После 1905 года особое внимание уделялось секретности пересылки материалов из провинции в Санкт-Петербург А.Д. Фомину или М.Г. Мардарьеву. Действительно, если до начала XX века сотрудники «черных кабинетов» в своей деятельности чувствовали себя неприкосновенными и охраняемыми высшей властью, то после 1905 года ситуация изменилась. По словам старшего цензора в Киеве К.Ф. Зиверта, в 1905 году на местах было получено устное указание «уничтожить немедленно весь архив в случае серьезных беспорядков, народных волнений и т. п.»[607] Одновременно был изменен порядок пересылки из провинциальных «черных кабинетов» в Санкт-Петербург копий или выписок из перлюстрированных писем, представлявших интерес.
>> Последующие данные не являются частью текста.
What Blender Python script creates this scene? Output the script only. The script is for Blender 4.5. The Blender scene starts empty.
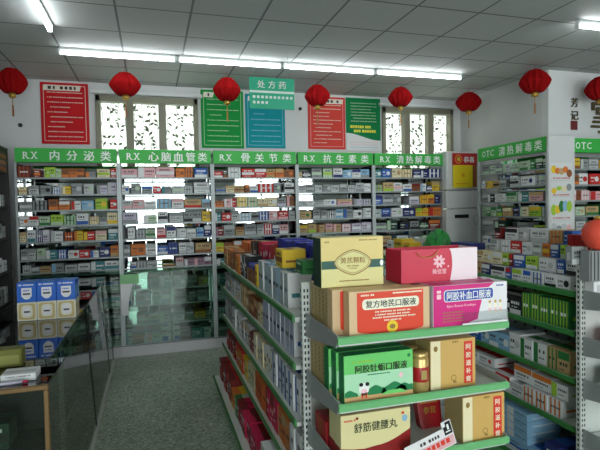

Многие годы они посылались в одном конверте на имя старшего цензора Санкт-Петербургского почтамта. 14 июля 1906 года на места был направлен циркуляр за подписью Фомина о новом порядке пересылки копий и выписок в столицу. Во-первых, к ним теперь надо было прилагать реестр, написанный на простой бумаге с указанием числа, месяца, года и номера по следующему образцу: «На имя Солодовникова с текстом (вместо — с химическим текстом); На имя Солодовникова на усмотрение». Во-вторых, предлагалось после вложения в пакет запечатать его чьей‐либо частной печатью и указать фамилию адресата. Затем следовало этот пакет вложить в другой пакет со следующим отношением: «Число, месяц, год. Прилагаемый пакет представляется для препровождения по принадлежности. Имя и фамилия заведующего данным пунктом», запечатать его и на пакете сделать надпись: «В Санкт-Петербургскую цензуру иностранных газет и журналов». Наконец, все это нужно было поместить в третий пакет, адресованный «В канцелярию Санкт-Петербургского почт-директора». Притом второй и третий конверты надлежало запечатывать личной печатью местного старшего цензора[608]. «Матрешка» из Варшавы делалась немного по‐другому: на первом конверте была надпись «Передать по принадлежности», и он вкладывался в конверт с адресом «В Санкт-Петербургскую цензуру иностранных газет и журналов», помещаемый в свою очередь в конверт «В отдел доставки высочайшей корреспонденции»[609].